Estes fatos todos, que não são exclusivos à agricultura, fizeram com que a geração de renda no Brasil ficasse comprometida, o que se observa com o crescimento quase zero de nossa economia e a redução de 3% da atividade industrial, observada em 2014. Este comprometimento na geração de renda está comprometendo e vai comprometer a distribuição de renda em 2015.
É necessário o setor público e privado trabalharem fortemente para reduzir estes custos de produção visando tornar o país mais competitivo e os produtores, mais capazes de suportar períodos de menores preços e continuar conquistando espaço no mercado internacional, gerando dólares para impulsionar o crescimento do Brasil.
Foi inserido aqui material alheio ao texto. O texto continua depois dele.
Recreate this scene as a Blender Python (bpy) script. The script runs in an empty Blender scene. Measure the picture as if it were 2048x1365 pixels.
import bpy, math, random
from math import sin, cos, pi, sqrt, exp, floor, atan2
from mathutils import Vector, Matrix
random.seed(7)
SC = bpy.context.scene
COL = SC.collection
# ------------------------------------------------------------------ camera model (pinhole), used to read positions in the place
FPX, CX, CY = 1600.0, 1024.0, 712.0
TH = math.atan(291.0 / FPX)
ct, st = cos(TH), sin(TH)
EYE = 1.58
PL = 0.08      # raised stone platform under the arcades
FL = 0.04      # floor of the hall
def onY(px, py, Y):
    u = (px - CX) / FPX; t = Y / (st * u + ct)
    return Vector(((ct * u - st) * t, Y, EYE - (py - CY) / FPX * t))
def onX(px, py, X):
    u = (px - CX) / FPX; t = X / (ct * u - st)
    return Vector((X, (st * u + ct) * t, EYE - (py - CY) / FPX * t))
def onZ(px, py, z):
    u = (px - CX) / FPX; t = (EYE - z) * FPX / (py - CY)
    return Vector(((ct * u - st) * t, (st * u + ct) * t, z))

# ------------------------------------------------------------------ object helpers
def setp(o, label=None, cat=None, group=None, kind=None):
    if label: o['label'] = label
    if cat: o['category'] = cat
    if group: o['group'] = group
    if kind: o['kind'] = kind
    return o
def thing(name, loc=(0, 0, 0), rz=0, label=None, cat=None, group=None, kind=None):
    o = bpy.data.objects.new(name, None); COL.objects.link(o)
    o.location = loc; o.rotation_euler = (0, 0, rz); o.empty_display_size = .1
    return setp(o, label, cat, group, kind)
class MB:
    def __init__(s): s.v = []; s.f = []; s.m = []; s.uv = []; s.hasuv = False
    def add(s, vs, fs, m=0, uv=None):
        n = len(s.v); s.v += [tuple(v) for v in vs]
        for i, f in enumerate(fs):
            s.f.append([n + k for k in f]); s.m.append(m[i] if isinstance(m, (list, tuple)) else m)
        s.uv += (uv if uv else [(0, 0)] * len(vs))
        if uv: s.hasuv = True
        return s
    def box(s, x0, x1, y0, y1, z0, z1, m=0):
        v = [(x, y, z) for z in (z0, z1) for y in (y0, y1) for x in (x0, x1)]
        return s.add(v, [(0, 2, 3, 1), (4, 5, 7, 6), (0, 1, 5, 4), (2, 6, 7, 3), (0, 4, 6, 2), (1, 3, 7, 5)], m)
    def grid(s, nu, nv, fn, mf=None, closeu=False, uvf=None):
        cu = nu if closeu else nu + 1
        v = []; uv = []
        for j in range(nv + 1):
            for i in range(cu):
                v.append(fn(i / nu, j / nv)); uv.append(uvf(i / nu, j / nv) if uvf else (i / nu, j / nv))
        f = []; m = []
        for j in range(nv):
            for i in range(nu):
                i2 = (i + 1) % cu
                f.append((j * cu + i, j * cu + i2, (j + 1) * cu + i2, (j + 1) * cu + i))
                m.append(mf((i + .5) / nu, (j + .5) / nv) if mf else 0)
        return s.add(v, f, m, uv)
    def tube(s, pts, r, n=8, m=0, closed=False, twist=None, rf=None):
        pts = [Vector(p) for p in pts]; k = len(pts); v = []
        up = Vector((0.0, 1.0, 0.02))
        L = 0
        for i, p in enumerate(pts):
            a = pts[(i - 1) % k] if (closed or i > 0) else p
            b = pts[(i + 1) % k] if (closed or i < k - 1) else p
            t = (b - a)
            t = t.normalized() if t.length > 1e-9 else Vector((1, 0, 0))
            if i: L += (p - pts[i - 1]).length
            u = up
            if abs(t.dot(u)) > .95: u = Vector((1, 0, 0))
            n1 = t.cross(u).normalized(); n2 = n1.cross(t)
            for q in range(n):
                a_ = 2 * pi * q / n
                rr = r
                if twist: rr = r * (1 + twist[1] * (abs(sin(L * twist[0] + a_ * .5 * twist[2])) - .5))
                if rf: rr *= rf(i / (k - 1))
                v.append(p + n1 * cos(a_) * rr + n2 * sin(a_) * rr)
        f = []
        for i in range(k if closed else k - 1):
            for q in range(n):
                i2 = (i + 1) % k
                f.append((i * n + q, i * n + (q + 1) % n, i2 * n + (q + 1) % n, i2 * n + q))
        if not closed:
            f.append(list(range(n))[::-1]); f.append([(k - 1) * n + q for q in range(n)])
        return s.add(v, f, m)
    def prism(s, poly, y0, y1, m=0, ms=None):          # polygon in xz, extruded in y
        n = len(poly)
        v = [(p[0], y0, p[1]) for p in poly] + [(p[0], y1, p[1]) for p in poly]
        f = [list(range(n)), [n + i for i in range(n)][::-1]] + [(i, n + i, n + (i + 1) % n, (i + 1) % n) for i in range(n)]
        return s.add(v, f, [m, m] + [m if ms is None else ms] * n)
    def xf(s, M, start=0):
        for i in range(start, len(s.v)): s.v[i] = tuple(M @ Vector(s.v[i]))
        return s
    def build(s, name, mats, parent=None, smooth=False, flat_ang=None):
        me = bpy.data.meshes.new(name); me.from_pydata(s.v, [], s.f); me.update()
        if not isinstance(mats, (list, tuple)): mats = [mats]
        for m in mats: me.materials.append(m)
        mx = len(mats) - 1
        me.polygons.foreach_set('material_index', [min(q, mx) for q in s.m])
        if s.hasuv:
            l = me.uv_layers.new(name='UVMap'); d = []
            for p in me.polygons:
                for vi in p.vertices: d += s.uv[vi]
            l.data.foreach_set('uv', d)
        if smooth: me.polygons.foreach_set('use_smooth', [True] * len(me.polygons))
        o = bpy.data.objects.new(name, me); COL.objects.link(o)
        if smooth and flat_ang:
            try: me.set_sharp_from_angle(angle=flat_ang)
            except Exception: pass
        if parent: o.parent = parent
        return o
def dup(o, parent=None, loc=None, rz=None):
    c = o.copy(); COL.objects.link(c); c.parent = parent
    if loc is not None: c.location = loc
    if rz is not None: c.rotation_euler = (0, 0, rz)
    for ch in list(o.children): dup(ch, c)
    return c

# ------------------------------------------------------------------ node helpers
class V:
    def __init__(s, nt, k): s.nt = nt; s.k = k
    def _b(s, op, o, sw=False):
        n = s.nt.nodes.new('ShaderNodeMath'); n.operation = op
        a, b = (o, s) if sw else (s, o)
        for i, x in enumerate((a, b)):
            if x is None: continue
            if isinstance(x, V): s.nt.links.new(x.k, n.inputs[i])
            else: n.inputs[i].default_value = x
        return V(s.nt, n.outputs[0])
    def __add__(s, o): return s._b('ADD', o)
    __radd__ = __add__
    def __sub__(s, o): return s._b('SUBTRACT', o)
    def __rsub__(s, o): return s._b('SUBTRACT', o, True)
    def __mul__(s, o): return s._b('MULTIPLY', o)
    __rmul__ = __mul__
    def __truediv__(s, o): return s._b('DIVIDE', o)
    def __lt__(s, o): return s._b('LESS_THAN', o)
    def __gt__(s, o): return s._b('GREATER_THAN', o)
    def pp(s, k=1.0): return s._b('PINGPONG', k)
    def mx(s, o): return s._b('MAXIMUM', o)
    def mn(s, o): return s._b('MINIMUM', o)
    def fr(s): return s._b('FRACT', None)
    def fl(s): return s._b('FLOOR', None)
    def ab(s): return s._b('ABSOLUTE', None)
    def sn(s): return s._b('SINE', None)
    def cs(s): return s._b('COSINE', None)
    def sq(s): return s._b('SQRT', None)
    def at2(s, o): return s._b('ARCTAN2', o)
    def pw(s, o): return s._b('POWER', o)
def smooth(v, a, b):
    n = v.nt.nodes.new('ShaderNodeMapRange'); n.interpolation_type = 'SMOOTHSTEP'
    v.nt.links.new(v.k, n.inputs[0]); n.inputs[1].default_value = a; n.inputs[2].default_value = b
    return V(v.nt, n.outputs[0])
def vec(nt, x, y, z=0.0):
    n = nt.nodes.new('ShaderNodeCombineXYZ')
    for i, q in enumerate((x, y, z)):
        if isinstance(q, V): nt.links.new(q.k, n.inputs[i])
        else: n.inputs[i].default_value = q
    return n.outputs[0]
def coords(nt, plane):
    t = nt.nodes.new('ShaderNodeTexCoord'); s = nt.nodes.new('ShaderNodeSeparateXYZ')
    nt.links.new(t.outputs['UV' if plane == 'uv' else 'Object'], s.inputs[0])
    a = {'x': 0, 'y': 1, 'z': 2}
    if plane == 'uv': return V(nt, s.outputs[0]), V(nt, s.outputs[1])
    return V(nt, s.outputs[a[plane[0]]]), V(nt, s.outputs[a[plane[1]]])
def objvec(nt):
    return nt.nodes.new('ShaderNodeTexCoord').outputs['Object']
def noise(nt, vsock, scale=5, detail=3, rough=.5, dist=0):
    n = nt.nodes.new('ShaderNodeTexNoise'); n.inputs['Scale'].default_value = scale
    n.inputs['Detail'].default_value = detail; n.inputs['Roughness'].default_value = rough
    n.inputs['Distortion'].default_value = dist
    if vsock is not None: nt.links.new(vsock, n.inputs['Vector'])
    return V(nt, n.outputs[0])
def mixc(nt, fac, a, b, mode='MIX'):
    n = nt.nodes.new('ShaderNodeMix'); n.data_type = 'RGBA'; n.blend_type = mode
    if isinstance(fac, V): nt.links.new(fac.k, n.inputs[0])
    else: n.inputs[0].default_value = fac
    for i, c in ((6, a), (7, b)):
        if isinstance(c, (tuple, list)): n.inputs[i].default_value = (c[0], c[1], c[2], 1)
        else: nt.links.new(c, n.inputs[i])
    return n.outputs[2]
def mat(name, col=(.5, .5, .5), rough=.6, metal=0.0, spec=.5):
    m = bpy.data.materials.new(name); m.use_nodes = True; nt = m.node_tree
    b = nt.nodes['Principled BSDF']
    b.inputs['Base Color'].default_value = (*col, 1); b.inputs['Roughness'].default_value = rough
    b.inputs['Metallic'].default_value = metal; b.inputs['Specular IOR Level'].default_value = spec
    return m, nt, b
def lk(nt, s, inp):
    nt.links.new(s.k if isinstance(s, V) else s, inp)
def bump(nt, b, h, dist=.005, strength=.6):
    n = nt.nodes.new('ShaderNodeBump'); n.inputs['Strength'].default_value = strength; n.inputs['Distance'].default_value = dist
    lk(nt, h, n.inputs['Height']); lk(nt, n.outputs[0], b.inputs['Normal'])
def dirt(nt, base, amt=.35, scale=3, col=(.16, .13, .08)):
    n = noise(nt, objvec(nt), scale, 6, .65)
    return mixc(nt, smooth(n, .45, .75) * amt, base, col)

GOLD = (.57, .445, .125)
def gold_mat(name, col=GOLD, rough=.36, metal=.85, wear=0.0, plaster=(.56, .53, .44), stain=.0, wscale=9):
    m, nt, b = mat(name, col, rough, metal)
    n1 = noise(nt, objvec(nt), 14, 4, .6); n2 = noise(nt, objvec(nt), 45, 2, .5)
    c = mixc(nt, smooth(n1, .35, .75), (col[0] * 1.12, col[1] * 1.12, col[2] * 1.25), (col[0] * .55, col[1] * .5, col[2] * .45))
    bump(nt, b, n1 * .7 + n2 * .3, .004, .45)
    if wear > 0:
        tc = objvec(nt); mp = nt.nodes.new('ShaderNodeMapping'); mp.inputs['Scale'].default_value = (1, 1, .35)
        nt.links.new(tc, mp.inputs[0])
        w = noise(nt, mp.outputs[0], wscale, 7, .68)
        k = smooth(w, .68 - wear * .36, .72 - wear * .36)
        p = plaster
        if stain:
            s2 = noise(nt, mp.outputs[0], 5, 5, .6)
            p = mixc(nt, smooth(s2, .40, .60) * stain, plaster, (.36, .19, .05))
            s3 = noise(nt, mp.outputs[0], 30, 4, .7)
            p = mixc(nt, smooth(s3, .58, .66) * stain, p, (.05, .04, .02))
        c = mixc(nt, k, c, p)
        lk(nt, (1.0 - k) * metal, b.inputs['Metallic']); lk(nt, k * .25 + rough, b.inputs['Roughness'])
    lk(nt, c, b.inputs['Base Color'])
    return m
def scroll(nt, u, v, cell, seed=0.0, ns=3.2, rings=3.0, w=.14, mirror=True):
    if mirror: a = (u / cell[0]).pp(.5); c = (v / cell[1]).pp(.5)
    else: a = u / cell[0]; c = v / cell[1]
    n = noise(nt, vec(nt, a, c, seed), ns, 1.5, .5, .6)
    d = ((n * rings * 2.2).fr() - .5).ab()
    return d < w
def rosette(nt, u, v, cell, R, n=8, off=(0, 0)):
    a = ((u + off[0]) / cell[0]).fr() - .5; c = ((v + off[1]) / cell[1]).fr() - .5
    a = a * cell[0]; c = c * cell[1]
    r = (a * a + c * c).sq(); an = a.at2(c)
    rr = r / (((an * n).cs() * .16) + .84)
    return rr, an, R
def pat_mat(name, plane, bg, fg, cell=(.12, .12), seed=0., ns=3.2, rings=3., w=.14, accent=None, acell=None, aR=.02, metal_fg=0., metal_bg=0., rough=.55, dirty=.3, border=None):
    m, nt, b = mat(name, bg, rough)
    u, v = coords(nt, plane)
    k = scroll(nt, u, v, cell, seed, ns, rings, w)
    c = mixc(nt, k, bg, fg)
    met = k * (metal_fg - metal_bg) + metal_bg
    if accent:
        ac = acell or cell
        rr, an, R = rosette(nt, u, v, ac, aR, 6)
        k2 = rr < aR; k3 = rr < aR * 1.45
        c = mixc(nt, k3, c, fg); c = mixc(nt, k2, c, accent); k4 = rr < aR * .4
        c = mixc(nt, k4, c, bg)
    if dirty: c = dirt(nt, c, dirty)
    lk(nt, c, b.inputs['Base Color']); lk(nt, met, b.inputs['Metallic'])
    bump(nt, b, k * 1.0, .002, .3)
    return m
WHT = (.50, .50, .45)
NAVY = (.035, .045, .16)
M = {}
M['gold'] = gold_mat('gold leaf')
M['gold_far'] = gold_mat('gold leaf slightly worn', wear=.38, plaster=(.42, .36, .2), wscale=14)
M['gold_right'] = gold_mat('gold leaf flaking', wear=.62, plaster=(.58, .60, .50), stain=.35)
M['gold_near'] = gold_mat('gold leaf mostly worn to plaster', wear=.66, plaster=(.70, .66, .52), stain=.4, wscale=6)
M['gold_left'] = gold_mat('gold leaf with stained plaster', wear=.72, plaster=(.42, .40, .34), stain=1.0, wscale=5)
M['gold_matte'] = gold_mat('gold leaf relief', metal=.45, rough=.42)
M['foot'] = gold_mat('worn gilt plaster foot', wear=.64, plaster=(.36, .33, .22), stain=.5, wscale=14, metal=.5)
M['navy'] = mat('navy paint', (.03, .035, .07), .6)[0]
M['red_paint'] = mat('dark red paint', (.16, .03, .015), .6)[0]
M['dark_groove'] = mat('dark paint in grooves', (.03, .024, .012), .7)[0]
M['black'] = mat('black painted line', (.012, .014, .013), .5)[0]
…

Caso isto não seja feito, o Brasil corre grandes riscos de não ser o vencedor no indiscutível aumento de consumo de alimentos que ocorrerá no mundo, que comento mais adiante. Feita esta análise do aumento dos custos de produção, a próxima sessão aborda mudanças estruturais nas cadeias produtivas do agronegócio, que transformam o rural de maneira definitiva.
4 – Mudanças estruturais da agricultura
Entre muitos países produtores, o Brasil é provavelmente o que mais de se adequa a análises dessas tendências e mudanças apresentadas a seguir. É o novo cenário da agricultura, interferindo cada vez mais na vida dos agricultores.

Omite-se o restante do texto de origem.